Reconstruction of source water using the δ18O of tree ring phenylglucosazone: A potential tool in paleoclimate studies

Abstract

The oxygen isotope ratios of tree ring cellulose have a great potential as proxy for the oxygen isotope ratios of source water, which is related to climate. However, source water isotopic signatures can be masked by plant physiological and biochemical processes during cellulose synthesis. To minimize biochemical effects in the recording of source water, we modified the cellulose molecule to phenylglucosazone, which only has oxygen attached to carbon 3–6 (OC3–6) of the cellulose glucose moieties, thus eliminating the oxygen attached to carbon 2 of the cellulose glucose moieties (OC-2).

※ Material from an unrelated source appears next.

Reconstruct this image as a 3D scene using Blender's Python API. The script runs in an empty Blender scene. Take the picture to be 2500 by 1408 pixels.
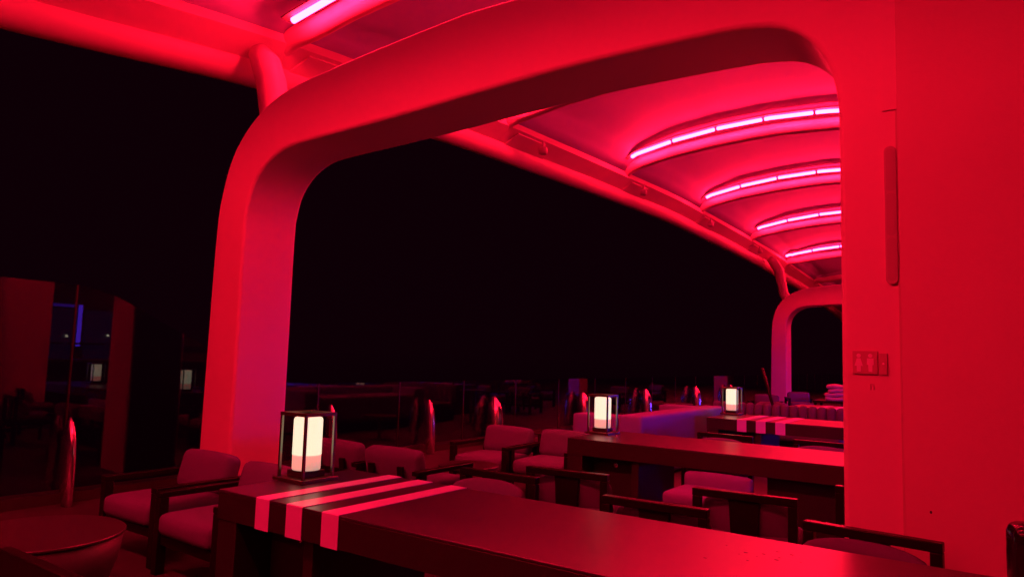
import bpy, bmesh, math, random
from mathutils import Vector, Matrix
random.seed(7)
S = bpy.context.scene
COL = S.collection
R = math.radians

# ------------------------------------------------------------------ camera
cam_d = bpy.data.cameras.new("camera")
cam = bpy.data.objects.new("camera", cam_d)
COL.objects.link(cam)
yaw, pitch, roll = math.atan2(1220, 1745), R(5.34), R(1.72)
f = Vector((-math.sin(yaw) * math.cos(pitch), math.cos(yaw) * math.cos(pitch), math.sin(pitch)))
r0 = Vector((math.cos(yaw), math.sin(yaw), 0))
u0 = r0.cross(f)
rr = r0 * math.cos(roll) + u0 * math.sin(roll)
uu = -r0 * math.sin(roll) + u0 * math.cos(roll)
cam.matrix_world = Matrix(((rr.x, uu.x, -f.x, 0), (rr.y, uu.y, -f.y, 0), (rr.z, uu.z, -f.z, 1.55), (0, 0, 0, 1)))
cam_d.sensor_width = 36
cam_d.lens = 36 * 1745 / 2500
cam_d.clip_start = 0.05
cam_d.clip_end = 6000
S.camera = cam

# ------------------------------------------------------------------ night sky
w = bpy.data.worlds.new("World"); S.world = w; w.use_nodes = True
nt = w.node_tree; nt.nodes.clear()
bg = nt.nodes.new("ShaderNodeBackground"); out = nt.nodes.new("ShaderNodeOutputWorld")
bg.inputs[0].default_value = (1.0, 0.03, 0.40, 1); bg.inputs[1].default_value = 0.0040
nt.links.new(bg.outputs[0], out.inputs[0])
S.view_settings.view_transform = 'Standard'
S.view_settings.look = 'None'
S.view_settings.gamma = 1
S.view_settings.exposure = 0.0
S.view_settings.use_curve_mapping = False
S.render.engine = 'CYCLES'
S.cycles.use_denoising = True
S.cycles.max_bounces = 8
S.cycles.transparent_max_bounces = 24
S.cycles.sample_clamp_indirect = 4.0
S.cycles.caustics_reflective = False
S.cycles.caustics_refractive = False

LED = (1.0, 0.0056, 0.029)
LED_S = 155.0
BLUE = (0.10, 0.03, 1.0)

# ------------------------------------------------------------------ materials
def mat(name, col, rough=0.5, metal=0.0, bump=0.0, bscale=200, var=0.0, vscale=6, spec=0.5, emis=None, es=0, coat=0, sheen=0, rvar=0.0):
    m = bpy.data.materials.new(name); m.use_nodes = True
    n = m.node_tree.nodes; l = m.node_tree.links; b = n["Principled BSDF"]
    b.inputs["Base Color"].default_value = (*col, 1)
    b.inputs["Roughness"].default_value = rough
    b.inputs["Metallic"].default_value = metal
    b.inputs["Specular IOR Level"].default_value = spec
    b.inputs["Coat Weight"].default_value = coat
    b.inputs["Sheen Weight"].default_value = sheen
    tc = n.new("ShaderNodeTexCoord")
    if var:
        ns = n.new("ShaderNodeTexNoise"); ns.inputs["Scale"].default_value = vscale; ns.inputs["Detail"].default_value = 6
        l.new(tc.outputs["Object"], ns.inputs["Vector"])
        mx = n.new("ShaderNodeMix"); mx.data_type = 'RGBA'
        mx.inputs[6].default_value = tuple(c * (1 - var) for c in col) + (1,)
        mx.inputs[7].default_value = tuple(min(1, c * (1 + var)) for c in col) + (1,)
        l.new(ns.outputs["Fac"], mx.inputs[0]); l.new(mx.outputs[2], b.inputs["Base Color"])
    if rvar:
        n3 = n.new("ShaderNodeTexNoise"); n3.inputs["Scale"].default_value = 9; n3.inputs["Detail"].default_value = 5
        l.new(tc.outputs["Object"], n3.inputs["Vector"])
        mr = n.new("ShaderNodeMapRange"); mr.inputs[3].default_value = rough - rvar; mr.inputs[4].default_value = rough + rvar
        l.new(n3.outputs["Fac"], mr.inputs[0]); l.new(mr.outputs[0], b.inputs["Roughness"])
    if bump:
        n2 = n.new("ShaderNodeTexNoise"); n2.inputs["Scale"].default_value = bscale; n2.inputs["Detail"].default_value = 4
        l.new(tc.outputs["Object"], n2.inputs["Vector"])
        bp = n.new("ShaderNodeBump"); bp.inputs["Strength"].default_value = bump; bp.inputs["Distance"].default_value = 0.01
        l.new(n2.outputs["Fac"], bp.inputs["Height"]); l.new(bp.outputs[0], b.inputs["Normal"])
    if emis:
        b.inputs["Emission Color"].default_value = (*emis, 1); b.inputs["Emission Strength"].default_value = es
    return m

M = dict(
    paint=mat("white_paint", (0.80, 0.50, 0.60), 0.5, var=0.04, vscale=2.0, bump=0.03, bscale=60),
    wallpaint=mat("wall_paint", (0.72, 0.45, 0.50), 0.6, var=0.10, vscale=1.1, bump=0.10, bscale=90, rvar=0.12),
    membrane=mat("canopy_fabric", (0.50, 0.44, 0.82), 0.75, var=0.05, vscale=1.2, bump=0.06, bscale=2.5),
    tray=mat("lamp_tray", (0.16, 0.15, 0.15), 0.6),
    wood=mat("dark_wood", (0.009, 0.007, 0.007), 0.34, var=0.35, vscale=14, bump=0.05, bscale=40, rvar=0.06, spec=0.2),
    top=mat("polished_dark_wood", (0.030, 0.018, 0.045), 0.33, var=0.10, vscale=4, bump=0.004, bscale=30, rvar=0.02, spec=0.95),
    apron=mat("dark_laminate", (0.016, 0.012, 0.014), 0.5, var=0.2, vscale=8),
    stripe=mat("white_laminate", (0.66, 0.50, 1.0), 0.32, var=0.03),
    black=mat("black_panel", (0.012, 0.012, 0.016), 0.6),
    fabric=mat("grey_upholstery", (0.115, 0.10, 0.21), 0.9, var=0.08, vscale=40, bump=0.25, bscale=350),
    sofa=mat("pale_upholstery", (0.20, 0.19, 0.48), 0.9, var=0.06, vscale=30, bump=0.2, bscale=300),
    metal=mat("dark_metal", (0.16, 0.16, 0.13), 0.35, metal=0.9),
    steel=mat("polished_steel", (0.9, 0.9, 0.92), 0.2, metal=1.0),
    floor=mat("deck_stone", (0.048, 0.044, 0.05), 0.55, var=0.25, vscale=3, bump=0.1, bscale=40),
    sea=mat("dark_water", (0.003, 0.003, 0.004), 0.03),
    led_near=mat("lit_tube_near", (0.8, 0.8, 0.8), 0.5, emis=LED, es=LED_S * 1.65),
    led_rear=mat("lit_tube_rear", (0.8, 0.8, 0.8), 0.5, emis=LED, es=LED_S * 0.6),
    led=mat("lit_tube", (0.8, 0.8, 0.8), 0.5, emis=LED, es=LED_S),
    blue=mat("blue_neon", (0.2, 0.2, 0.4), 0.5, emis=BLUE, es=3.0),
    bluebig=mat("added_blue_strip", (0.2, 0.2, 0.4), 0.5, emis=BLUE, es=52.0),
    shade=mat("lit_frosted_glass", (0.8, 0.8, 0.75), 0.4, emis=(0.96, 0.93, 0.64), es=0.95),
    shade_low=mat("frosted_glass_base", (0.85, 0.75, 0.72), 0.35, emis=(1.0, 0.74, 0.55), es=0.42),
    tabletop=mat("round_table_laminate", (0.035, 0.03, 0.033), 0.35, var=0.05),
    drum=mat("round_table_drum", (0.06, 0.055, 0.075), 0.5),
    sign=mat("sign_plate", (0.56, 0.34, 0.38), 0.5),
    picto=mat("sign_pictogram", (0.92, 0.70, 0.95), 0.4),
    vent=mat("vent_louvre", (0.52, 0.36, 0.38), 0.6),
    towel=mat("towel_cloth", (0.62, 0.58, 0.62), 0.95, bump=0.5, bscale=120),
    facade=mat("dark_facade", (0.05, 0.05, 0.06), 0.6, var=0.2),
    bottle=mat("bottle_glass", (0.25, 0.20, 0.18), 0.1),
    gloss=mat("black_gloss", (0.012, 0.012, 0.014), 0.12),
    seam=mat("wall_seam", (0.62, 0.46, 0.42), 0.6),
)
def glass_mat(name, tint, tr):
    m = bpy.data.materials.new(name); m.use_nodes = True
    n = m.node_tree.nodes; l = m.node_tree.links; n.clear()
    o = n.new("ShaderNodeOutputMaterial"); mx = n.new("ShaderNodeMixShader")
    t = n.new("ShaderNodeBsdfTransparent"); g = n.new("ShaderNodeBsdfGlossy"); fr = n.new("ShaderNodeFresnel")
    t.inputs[0].default_value = (*tint, 1); g.inputs["Roughness"].default_value = 0.01; g.inputs[0].default_value = (tr, tr, tr, 1)
    ge = n.new("ShaderNodeNewGeometry"); mr = n.new("ShaderNodeMapRange")
    mr.inputs[3].default_value = 1.5; mr.inputs[4].default_value = 1 / 1.5
    l.new(ge.outputs["Backfacing"], mr.inputs[0]); l.new(mr.outputs[0], fr.inputs[0])
    l.new(fr.outputs[0], mx.inputs[0]); l.new(t.outputs[0], mx.inputs[1]); l.new(g.outputs[0], mx.inputs[2]); l.new(mx.outputs[0], o.inputs[0])
    return m
M['glass'] = glass_mat("clear_glass", (0.86, 0.90, 0.90), 1.0)

# ------------------------------------------------------------------ mesh helpers
def add_box(bm, x0, x1, y0, y1, z0, z1, mtx=None):
    vs = [bm.verts.new((x, y, z)) for x in (x0, x1) for y in (y0, y1) for z in (z0, z1)]
    for q in ((0, 1, 3, 2), (4, 6, 7, 5), (0, 4, 5, 1), (2, 3, 7, 6), (0, 2, 6, 4), (1, 5, 7, 3)):
        bm.faces.new([vs[i] for i in q])
    if mtx is not None:
        for v in vs: v.co = mtx @ v.co
    return vs
def bx(*a, mtx=None):
    bm = bmesh.new(); add_box(bm, *a, mtx=mtx); return bm
def add_prism(bm, pts, a0, a1, axis='y'):
    def P(u, v, a):
        return {'y': (u, a, v), 'x': (a, u, v), 'z': (u, v, a)}[axis]
    A = [bm.verts.new(P(u, v, a0)) for u, v in pts]; B = [bm.verts.new(P(u, v, a1)) for u, v in pts]
    n = len(pts)
    bm.faces.new(A); bm.faces.new(B[::-1])
    for i in range(n):
        bm.faces.new([A[i], B[i], B[(i + 1) % n], A[(i + 1) % n]])
def add_tube(bm, path, r, n=12, cap=True):
    path = [Vector(p) for p in path]; rings = []
    for i, p in enumerate(path):
        d = (path[min(i + 1, len(path) - 1)] - path[max(i - 1, 0)]).normalized()
        a = Vector((0, 0, 1)) if abs(d.z) < 0.9 else Vector((1, 0, 0))
        s = d.cross(a).normalized(); t = s.cross(d).normalized()
        ri = r[i] if isinstance(r, (list, tuple)) else r
        rings.append([bm.verts.new(p + (s * math.cos(2 * math.pi * k / n) + t * math.sin(2 * math.pi * k / n)) * ri) for k in range(n)])
    for a, b in zip(rings, rings[1:]):
        for k in range(n):
            bm.faces.new([a[k], a[(k + 1) % n], b[(k + 1) % n], b[k]])
    if cap:
        bm.faces.new(rings[0][::-1]); bm.faces.new(rings[-1])
def add_lathe(bm, prof, n=48, c=(0, 0)):
    rings = []
    for r, z in prof:
        rings.append([bm.verts.new((c[0] + max(r, 1e-4) * math.cos(2 * math.pi * k / n), c[1] + max(r, 1e-4) * math.sin(2 * math.pi * k / n), z)) for k in range(n)])
    for a, b in zip(rings, rings[1:]):
        for k in range(n):
            bm.faces.new([a[k], a[(k + 1) % n], b[(k + 1) % n], b[k]])
    bm.faces.new(rings[0][::-1]); bm.faces.new(rings[-1])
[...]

Here we developed a method to use small amounts of inter and intra-annual tree ring cellulose for phenylglucosazone synthesis. Using this new method we tested if the oxygen isotope ratios of source water reconstructed from tree ring phenylglucosazone (δ18OswPG) and the observed source water (δ18Oswobs) would have a better agreement than those reconstructed from the tree ring cellulose molecule. Annual tree ring samples were obtained from Pinus sylvestris (1997–2003) (Finland) and Picea abies (1971–1992) (Switzerland) and intra-annual tree ring samples were obtained from Pinus radiata (October 2004–March 2006) (New Zealand), each near a meteorological station where precipitation and relative humidity (RH) were measured periodically. The δ18O of tree ring cellulose and tree ring phenylglucosazone for each of the three species were then used to back calculate the δ18O of source water according to a previous published empirical equation. As expected, the δ18O of tree ring phenylglucosazone was superior than cellulose in the reconstruction of source water available to the plant. Deviation between δ18OswPG and δ18Oswobs was in part correlated with variation in atmospheric relative humidity (RH) which was not observed for the cellulose molecule. We conclude that this new method can be applicable to inter and intra-annual tree ring studies and that the use of the tree ring phenylglucosazone will significantly improve the quality of paleoclimate studies.